▸ Set task:
Starting at the line that contains "Generate a Blender", reproduce each line exactly up to and including the line that contains "return CAM + RT * x + UP * y + FW * z". Reproduce nothing else.

▸ Provided data:
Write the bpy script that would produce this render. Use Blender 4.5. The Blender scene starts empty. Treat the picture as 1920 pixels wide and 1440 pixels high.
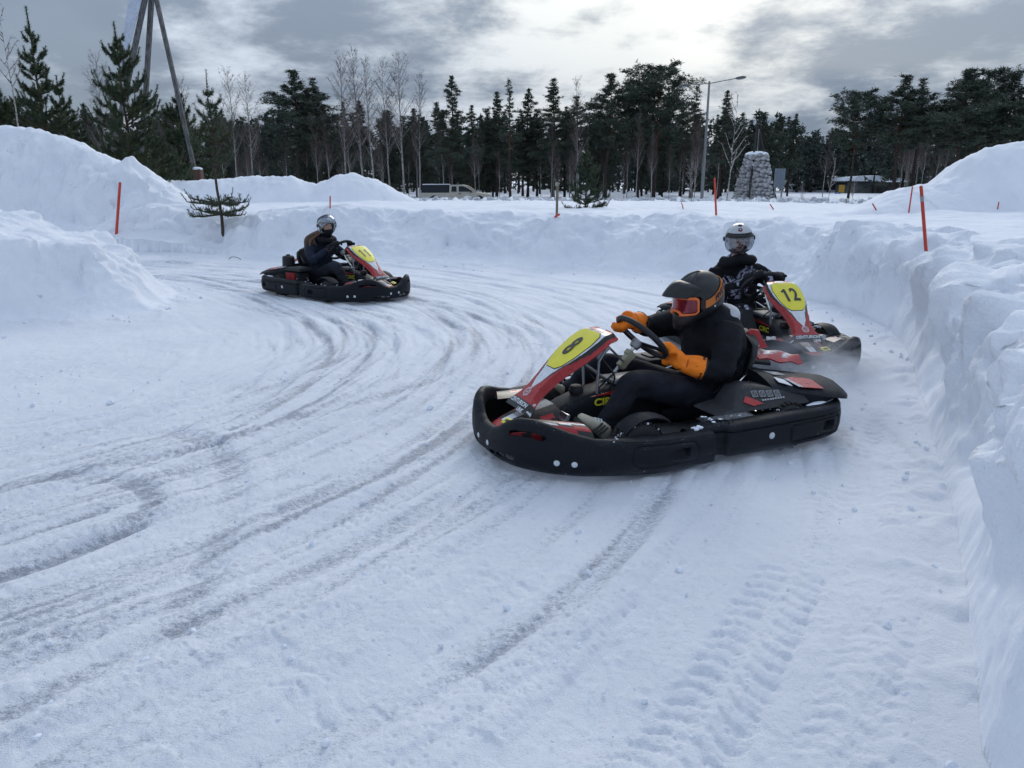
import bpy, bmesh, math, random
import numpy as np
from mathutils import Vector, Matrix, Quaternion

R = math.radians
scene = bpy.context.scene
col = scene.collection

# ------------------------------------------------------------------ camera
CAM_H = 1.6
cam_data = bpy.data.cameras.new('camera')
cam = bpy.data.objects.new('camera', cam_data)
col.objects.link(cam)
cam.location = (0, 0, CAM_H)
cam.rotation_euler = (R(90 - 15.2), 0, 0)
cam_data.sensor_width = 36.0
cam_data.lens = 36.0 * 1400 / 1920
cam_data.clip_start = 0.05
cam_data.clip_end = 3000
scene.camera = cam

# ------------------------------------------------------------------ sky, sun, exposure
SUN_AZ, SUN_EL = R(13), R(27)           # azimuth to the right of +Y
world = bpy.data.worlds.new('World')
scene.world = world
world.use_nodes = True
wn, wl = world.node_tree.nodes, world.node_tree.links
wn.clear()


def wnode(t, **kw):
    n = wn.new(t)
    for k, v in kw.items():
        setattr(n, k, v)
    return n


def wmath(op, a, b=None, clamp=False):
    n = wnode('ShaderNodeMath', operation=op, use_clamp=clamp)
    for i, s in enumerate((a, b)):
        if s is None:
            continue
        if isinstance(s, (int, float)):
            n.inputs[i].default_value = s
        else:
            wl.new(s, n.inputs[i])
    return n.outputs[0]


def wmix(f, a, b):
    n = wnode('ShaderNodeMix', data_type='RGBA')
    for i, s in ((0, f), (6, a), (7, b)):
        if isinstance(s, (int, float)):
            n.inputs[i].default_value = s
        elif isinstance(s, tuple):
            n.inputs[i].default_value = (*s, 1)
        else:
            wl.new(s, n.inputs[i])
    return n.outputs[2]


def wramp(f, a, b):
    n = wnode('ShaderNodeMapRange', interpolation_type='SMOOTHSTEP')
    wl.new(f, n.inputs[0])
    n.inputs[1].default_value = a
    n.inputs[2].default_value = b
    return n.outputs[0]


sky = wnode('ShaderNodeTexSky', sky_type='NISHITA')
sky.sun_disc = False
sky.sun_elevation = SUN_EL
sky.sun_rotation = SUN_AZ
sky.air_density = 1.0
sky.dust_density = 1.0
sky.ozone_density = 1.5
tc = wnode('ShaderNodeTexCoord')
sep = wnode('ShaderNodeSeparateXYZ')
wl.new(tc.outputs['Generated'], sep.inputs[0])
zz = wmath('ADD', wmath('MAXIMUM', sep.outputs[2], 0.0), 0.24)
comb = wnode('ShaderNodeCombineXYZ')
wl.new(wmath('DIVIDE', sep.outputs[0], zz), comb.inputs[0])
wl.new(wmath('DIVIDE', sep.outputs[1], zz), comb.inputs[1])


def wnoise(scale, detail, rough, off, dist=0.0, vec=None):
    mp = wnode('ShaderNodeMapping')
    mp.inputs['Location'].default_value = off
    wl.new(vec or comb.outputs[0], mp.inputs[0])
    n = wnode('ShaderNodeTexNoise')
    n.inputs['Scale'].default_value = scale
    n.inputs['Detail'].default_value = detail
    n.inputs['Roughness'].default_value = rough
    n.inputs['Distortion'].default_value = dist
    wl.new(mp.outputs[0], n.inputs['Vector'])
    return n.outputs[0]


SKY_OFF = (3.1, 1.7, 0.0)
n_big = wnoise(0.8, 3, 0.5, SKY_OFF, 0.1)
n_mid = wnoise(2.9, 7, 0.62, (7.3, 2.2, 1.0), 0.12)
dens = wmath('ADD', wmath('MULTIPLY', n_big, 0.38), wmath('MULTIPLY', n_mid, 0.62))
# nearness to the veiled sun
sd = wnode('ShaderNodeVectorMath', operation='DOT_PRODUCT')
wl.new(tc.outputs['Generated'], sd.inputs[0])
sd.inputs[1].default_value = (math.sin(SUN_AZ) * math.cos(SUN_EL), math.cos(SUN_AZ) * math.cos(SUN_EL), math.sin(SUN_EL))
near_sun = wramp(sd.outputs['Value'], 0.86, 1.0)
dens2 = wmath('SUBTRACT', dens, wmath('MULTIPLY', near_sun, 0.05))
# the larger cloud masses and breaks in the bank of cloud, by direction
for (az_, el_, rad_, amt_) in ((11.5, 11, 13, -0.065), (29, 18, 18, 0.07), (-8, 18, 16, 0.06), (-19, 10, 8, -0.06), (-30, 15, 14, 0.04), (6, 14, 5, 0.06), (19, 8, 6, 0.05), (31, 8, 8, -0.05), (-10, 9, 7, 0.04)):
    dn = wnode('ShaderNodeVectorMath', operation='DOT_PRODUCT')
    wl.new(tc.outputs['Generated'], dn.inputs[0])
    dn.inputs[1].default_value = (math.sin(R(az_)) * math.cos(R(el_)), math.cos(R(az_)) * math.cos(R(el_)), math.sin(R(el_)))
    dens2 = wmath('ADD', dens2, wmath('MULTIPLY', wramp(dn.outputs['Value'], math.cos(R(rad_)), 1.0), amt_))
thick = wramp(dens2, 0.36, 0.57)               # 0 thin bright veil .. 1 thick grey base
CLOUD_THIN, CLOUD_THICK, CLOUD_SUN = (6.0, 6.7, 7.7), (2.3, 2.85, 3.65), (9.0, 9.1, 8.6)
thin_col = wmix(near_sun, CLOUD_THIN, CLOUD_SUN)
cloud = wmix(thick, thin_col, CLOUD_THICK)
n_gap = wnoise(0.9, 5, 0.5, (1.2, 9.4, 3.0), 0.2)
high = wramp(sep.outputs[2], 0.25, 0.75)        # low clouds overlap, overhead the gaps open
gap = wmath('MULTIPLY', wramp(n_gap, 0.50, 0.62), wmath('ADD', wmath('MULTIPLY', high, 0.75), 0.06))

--

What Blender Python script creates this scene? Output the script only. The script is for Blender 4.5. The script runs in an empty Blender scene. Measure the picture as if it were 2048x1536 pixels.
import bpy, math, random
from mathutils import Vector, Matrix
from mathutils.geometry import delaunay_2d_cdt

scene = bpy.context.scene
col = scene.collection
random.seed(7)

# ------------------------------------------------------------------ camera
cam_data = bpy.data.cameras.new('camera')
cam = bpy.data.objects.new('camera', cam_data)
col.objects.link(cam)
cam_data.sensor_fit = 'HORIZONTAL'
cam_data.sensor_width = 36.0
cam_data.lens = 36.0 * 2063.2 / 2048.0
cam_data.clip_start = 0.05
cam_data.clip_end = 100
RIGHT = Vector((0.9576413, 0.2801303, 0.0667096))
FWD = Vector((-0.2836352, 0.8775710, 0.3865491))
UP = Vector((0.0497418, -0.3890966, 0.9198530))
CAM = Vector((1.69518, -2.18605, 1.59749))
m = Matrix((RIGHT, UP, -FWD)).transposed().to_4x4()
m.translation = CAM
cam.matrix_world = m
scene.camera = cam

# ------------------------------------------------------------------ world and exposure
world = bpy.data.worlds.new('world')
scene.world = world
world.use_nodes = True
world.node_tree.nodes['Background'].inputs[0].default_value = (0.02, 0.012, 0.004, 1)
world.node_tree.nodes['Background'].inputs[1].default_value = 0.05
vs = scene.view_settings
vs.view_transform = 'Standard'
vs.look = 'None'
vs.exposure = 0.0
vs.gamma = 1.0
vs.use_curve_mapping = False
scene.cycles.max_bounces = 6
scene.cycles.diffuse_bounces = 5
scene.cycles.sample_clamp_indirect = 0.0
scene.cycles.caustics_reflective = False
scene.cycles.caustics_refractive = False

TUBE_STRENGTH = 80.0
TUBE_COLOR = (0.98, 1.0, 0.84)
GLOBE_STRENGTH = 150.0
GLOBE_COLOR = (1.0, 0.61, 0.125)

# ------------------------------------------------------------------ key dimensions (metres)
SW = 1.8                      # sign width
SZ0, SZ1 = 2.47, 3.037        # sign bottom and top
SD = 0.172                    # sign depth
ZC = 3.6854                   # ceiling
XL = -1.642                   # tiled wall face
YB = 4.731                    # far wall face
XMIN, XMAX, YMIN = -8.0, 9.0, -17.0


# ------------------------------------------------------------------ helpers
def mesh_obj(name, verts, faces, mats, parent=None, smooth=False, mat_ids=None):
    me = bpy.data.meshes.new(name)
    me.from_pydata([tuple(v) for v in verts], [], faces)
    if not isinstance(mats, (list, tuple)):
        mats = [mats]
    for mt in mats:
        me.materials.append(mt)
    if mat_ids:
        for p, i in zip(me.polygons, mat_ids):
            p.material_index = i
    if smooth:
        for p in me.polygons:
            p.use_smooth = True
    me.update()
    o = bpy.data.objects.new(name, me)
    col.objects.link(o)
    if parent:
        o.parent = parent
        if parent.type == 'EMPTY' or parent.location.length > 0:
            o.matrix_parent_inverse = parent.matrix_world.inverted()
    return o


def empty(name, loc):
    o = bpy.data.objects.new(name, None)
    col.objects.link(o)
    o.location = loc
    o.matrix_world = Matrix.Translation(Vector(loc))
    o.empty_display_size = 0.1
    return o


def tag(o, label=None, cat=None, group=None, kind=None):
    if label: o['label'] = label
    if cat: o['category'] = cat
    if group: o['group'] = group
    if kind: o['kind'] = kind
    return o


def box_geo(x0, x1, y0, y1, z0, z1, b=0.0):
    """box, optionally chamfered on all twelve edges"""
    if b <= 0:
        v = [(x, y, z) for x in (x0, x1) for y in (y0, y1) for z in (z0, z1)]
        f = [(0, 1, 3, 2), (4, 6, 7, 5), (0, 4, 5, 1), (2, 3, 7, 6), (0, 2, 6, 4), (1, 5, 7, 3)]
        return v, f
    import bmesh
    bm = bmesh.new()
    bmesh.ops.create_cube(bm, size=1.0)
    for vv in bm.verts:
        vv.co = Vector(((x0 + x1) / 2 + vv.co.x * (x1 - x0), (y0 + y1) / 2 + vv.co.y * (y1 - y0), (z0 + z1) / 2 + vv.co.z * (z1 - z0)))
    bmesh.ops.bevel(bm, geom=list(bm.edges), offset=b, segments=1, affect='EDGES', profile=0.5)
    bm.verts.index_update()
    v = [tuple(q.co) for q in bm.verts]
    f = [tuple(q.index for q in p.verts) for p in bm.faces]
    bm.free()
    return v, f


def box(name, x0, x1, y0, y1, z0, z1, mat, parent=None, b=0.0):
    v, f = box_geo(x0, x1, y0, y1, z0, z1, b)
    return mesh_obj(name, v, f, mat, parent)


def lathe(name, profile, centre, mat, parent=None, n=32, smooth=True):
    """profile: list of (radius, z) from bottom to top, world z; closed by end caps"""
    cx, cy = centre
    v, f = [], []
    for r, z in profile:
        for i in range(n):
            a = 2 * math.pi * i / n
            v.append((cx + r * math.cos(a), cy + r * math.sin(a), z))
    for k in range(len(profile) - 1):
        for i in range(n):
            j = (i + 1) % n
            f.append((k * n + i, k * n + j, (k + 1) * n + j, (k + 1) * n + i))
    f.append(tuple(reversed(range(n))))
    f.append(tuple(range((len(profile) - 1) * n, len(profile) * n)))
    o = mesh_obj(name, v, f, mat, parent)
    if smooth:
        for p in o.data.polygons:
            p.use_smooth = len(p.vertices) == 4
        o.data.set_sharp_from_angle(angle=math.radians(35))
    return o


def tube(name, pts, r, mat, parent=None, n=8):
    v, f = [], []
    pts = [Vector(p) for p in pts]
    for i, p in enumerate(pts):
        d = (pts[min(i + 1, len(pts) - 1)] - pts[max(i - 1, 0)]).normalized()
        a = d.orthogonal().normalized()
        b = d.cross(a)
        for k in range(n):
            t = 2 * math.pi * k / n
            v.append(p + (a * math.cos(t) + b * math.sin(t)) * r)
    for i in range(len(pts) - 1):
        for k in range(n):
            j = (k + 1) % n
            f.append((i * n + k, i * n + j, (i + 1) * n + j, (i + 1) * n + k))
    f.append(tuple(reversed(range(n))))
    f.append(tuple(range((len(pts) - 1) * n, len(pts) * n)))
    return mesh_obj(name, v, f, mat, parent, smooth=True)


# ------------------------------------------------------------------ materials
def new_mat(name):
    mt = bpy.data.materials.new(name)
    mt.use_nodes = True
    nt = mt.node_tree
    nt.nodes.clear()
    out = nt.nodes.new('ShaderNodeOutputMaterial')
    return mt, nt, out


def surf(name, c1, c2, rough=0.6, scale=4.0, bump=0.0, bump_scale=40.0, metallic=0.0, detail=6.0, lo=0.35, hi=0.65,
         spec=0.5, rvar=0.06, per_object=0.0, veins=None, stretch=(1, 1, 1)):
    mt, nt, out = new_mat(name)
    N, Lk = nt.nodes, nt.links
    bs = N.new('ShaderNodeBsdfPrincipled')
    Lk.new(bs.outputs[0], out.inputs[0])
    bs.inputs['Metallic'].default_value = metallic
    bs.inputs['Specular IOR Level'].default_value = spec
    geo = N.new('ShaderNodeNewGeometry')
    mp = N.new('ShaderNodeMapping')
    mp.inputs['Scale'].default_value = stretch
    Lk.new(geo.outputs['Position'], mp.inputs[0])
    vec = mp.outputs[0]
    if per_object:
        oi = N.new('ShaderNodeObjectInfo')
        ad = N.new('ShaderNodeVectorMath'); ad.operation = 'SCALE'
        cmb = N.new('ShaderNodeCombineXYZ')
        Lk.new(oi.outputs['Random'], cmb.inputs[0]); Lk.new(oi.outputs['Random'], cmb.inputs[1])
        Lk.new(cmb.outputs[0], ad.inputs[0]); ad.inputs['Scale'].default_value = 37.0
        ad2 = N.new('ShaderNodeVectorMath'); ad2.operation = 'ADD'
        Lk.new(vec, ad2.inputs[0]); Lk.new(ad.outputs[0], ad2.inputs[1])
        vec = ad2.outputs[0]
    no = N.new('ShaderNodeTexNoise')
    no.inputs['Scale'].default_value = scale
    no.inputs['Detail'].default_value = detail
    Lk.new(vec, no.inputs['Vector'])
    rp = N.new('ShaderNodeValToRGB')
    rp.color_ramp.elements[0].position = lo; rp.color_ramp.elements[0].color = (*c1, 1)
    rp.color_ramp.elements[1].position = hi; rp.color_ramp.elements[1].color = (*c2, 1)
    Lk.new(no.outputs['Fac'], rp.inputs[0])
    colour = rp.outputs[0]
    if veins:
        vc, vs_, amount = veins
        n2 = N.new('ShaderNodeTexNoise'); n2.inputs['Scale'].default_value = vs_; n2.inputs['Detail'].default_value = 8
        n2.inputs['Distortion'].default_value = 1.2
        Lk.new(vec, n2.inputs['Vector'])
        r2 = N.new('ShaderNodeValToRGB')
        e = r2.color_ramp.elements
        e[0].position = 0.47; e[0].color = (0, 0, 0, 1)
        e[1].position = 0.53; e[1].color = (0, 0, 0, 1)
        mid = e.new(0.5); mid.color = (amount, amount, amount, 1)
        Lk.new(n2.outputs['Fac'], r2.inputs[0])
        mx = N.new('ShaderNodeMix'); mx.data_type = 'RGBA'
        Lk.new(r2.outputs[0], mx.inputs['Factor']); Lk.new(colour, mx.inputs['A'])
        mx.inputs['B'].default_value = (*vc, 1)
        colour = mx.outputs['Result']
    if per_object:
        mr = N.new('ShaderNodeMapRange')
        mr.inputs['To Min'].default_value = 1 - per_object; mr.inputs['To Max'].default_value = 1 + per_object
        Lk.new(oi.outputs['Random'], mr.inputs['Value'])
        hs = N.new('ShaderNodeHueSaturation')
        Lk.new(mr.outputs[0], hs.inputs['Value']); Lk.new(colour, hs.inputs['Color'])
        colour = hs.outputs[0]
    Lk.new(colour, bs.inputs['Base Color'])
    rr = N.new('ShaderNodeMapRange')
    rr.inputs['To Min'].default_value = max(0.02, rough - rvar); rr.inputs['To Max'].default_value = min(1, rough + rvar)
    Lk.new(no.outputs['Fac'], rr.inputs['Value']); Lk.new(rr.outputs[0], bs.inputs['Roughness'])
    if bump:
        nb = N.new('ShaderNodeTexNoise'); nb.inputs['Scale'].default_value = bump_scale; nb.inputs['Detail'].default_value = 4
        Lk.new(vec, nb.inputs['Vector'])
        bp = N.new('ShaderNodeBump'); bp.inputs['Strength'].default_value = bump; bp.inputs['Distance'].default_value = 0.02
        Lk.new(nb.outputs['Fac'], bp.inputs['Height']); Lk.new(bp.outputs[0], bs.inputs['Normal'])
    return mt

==

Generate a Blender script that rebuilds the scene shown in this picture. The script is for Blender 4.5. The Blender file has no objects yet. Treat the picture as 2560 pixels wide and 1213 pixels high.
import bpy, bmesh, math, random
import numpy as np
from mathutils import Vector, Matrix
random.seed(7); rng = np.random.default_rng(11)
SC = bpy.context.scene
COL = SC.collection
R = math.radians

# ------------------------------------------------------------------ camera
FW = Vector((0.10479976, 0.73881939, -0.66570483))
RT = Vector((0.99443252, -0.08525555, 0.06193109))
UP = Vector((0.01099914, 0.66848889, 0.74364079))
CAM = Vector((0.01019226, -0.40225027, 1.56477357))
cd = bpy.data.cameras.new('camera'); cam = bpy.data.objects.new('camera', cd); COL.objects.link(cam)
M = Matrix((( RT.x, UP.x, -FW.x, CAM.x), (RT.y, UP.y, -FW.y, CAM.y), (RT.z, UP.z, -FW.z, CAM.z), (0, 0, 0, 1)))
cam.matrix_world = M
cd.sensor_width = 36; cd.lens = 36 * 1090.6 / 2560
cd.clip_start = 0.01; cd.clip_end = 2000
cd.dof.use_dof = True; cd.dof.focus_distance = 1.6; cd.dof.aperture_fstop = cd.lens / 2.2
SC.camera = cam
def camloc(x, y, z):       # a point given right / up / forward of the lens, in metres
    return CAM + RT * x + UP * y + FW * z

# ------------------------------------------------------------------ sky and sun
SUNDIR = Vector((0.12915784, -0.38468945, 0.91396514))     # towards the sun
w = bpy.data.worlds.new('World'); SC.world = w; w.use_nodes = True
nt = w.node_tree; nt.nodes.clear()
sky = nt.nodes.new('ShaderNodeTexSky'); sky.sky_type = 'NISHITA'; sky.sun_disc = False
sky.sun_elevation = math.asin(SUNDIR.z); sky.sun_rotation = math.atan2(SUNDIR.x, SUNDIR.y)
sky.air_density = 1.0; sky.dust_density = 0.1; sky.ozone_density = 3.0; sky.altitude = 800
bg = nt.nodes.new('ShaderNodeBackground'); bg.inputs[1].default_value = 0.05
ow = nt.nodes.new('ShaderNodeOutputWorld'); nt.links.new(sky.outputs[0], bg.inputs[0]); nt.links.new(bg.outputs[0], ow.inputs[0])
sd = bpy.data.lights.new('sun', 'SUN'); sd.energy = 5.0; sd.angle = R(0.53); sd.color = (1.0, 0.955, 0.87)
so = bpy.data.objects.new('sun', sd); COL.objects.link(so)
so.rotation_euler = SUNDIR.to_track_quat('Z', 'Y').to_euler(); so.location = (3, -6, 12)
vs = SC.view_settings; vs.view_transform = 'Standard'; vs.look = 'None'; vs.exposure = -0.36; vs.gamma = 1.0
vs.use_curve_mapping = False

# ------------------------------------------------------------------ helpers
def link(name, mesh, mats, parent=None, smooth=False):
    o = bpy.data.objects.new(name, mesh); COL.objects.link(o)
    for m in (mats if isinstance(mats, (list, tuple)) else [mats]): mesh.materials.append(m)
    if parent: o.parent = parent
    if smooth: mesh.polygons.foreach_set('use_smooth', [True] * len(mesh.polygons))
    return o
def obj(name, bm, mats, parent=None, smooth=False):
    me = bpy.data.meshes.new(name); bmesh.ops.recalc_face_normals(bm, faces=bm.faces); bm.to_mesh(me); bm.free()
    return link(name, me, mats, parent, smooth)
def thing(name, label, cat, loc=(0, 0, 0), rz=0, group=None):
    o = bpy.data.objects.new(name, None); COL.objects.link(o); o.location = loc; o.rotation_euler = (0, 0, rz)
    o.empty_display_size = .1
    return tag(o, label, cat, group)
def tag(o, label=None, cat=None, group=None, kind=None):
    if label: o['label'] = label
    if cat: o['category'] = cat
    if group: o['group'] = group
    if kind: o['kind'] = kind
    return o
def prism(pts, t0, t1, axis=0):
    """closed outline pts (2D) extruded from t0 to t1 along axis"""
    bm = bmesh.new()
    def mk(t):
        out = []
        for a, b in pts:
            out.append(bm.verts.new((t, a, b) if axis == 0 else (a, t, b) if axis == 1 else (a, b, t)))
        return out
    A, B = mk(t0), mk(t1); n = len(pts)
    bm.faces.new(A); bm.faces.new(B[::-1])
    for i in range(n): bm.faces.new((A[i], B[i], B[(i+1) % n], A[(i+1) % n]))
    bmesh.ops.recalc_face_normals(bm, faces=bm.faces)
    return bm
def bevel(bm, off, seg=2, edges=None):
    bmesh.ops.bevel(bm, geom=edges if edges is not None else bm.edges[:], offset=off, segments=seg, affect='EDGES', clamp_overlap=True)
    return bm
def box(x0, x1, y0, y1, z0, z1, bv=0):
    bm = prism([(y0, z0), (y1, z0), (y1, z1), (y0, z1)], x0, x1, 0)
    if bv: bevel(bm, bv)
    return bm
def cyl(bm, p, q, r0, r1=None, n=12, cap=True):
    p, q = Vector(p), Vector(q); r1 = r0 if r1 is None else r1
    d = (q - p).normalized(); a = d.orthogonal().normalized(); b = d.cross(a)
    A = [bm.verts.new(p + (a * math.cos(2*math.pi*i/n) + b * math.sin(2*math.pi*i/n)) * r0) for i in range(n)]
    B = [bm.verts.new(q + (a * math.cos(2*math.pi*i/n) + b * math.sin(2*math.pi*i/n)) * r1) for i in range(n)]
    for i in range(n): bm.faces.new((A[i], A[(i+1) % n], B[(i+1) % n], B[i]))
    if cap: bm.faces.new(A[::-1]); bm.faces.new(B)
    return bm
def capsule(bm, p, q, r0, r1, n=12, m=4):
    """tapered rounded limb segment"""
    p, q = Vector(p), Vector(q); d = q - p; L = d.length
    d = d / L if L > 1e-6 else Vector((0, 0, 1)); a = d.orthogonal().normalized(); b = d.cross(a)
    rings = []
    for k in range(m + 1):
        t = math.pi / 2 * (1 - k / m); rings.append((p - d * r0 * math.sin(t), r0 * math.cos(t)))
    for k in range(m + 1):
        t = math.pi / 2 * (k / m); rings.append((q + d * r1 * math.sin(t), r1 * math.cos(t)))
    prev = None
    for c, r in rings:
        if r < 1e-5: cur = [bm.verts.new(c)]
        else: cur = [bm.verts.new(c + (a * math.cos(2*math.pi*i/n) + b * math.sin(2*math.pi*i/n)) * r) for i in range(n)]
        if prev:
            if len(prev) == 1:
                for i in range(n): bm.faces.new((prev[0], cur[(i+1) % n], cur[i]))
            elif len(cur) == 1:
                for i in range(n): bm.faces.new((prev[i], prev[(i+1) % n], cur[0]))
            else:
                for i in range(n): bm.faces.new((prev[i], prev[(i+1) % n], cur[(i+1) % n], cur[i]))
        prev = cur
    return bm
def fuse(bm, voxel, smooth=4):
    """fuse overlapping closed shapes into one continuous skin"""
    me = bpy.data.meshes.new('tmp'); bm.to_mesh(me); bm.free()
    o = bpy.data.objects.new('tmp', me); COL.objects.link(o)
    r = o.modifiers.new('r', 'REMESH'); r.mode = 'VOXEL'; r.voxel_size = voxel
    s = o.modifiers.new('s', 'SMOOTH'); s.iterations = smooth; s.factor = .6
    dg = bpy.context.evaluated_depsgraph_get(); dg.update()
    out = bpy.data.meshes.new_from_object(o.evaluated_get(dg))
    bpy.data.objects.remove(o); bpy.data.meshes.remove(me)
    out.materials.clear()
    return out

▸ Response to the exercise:
Generate a Blender script that rebuilds the scene shown in this picture. The script is for Blender 4.5. The Blender file has no objects yet. Treat the picture as 2560 pixels wide and 1213 pixels high.
import bpy, bmesh, math, random
import numpy as np
from mathutils import Vector, Matrix
random.seed(7); rng = np.random.default_rng(11)
SC = bpy.context.scene
COL = SC.collection
R = math.radians

# ------------------------------------------------------------------ camera
FW = Vector((0.10479976, 0.73881939, -0.66570483))
RT = Vector((0.99443252, -0.08525555, 0.06193109))
UP = Vector((0.01099914, 0.66848889, 0.74364079))
CAM = Vector((0.01019226, -0.40225027, 1.56477357))
cd = bpy.data.cameras.new('camera'); cam = bpy.data.objects.new('camera', cd); COL.objects.link(cam)
M = Matrix((( RT.x, UP.x, -FW.x, CAM.x), (RT.y, UP.y, -FW.y, CAM.y), (RT.z, UP.z, -FW.z, CAM.z), (0, 0, 0, 1)))
cam.matrix_world = M
cd.sensor_width = 36; cd.lens = 36 * 1090.6 / 2560
cd.clip_start = 0.01; cd.clip_end = 2000
cd.dof.use_dof = True; cd.dof.focus_distance = 1.6; cd.dof.aperture_fstop = cd.lens / 2.2
SC.camera = cam
def camloc(x, y, z):       # a point given right / up / forward of the lens, in metres
    return CAM + RT * x + UP * y + FW * z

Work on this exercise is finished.